Here is a tune from Walker’s TV series LP that ranks with the work of the great American singers of standards (Nancy Wilson does a fantastic run through of this tune as well):
Walker is a very good MOR singer but his Broadway, Tin Pan Alley and film theme covers are generally not of equal lasting value as his original compositions. I’d highly recommend physical copies of Scott 1 – 4 and the really underrated ‘Til The Band Comes In. The last two albums in that series left no record company itching to let him record his own work and the fight seems to have left him for a big part of the 1970s.
Then, when Walker came back to creative music in the late 1970s, inspired by the art rock movement, he took the template from Bowie’s Berlin albums and the emerging synth-pop sounds, and stripped the pop and jittery new wave fun out of them in ways that appealed to even less people than before. But, artists were listening and the very people who influenced Scott Walker were in turn once again influenced by his new material.
These synth Scott records, The Walker Brothers in Hell magnum opus Nite Flights and Climate of Hunter, unlike his initial solo records, didn’t even get released in the States. This makes sense since even his solo records that were hits in the UK made the Velvet Underground’s American sales figures look robust in comparison.
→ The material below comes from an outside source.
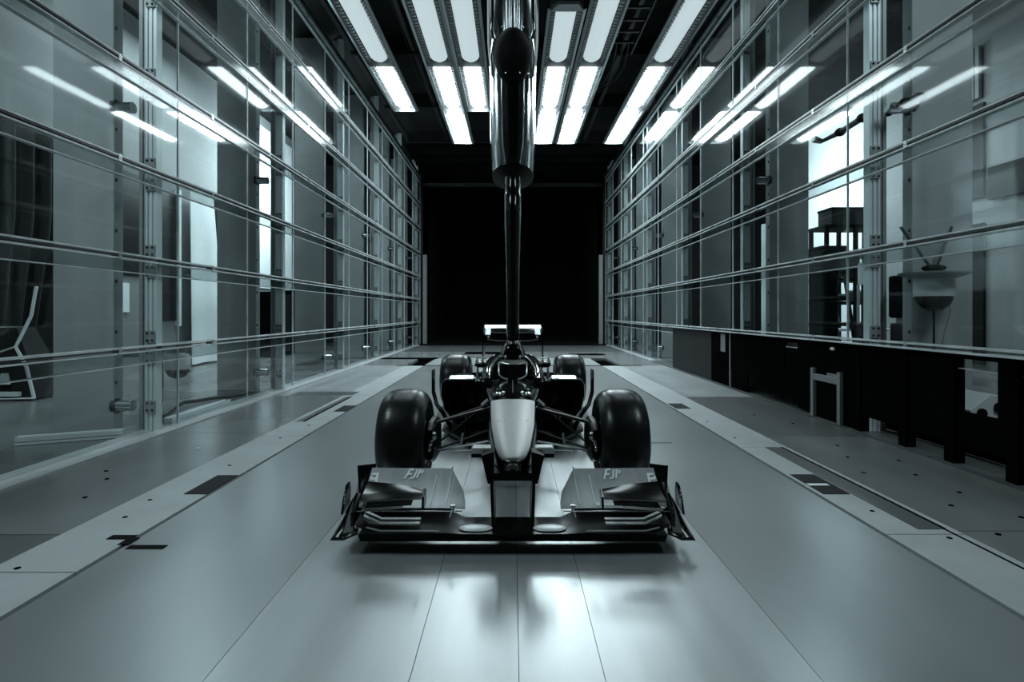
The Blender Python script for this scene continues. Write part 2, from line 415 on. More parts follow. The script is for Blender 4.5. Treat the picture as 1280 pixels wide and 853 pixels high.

That said, I heard both acts repeatedly mentioned as influences by artists I liked throughout the early 1980s but I couldn’t find any records by either of them at the time.
No wonder Scott Walker slipped away again.
Returning for good in the 1990s, Scott Walker threw off any pretense of pop and now created music that was basically avant-garde Classical in nature and even more deeply unnerving then his synth albums. Judging by the fact that I was literally the only person at the SF movie theater to see the fine feature length documentary on him I am guessing that even cult stardom eluded him in the States.
In the previous Record Pile on The Walker Brothers, I mentioned how much Scott not only influenced David Bowie and Bryan Ferry, in sound and artistic aspiration, but also the British Post-Punk/Neo-Psych scene of the late 1970s and early ’80s. Here is an early Scott solo cut that really illustrates that influence well — even in the bass guitar being so out front. As part of the Scott Walker backlash in the UK, this song was repeatedly, inaccurately, described in the press as being pro Stalinist when its obviously a negative comment on the Soviets rolling into Czechoslovakia.
Funny how music works. This song didn’t sound like 1969 in 1969 and then was considered old fashioned in the early 1970s; then was considered cutting edge at the end of the decade.
Today, Scott Walker sounds very 2022.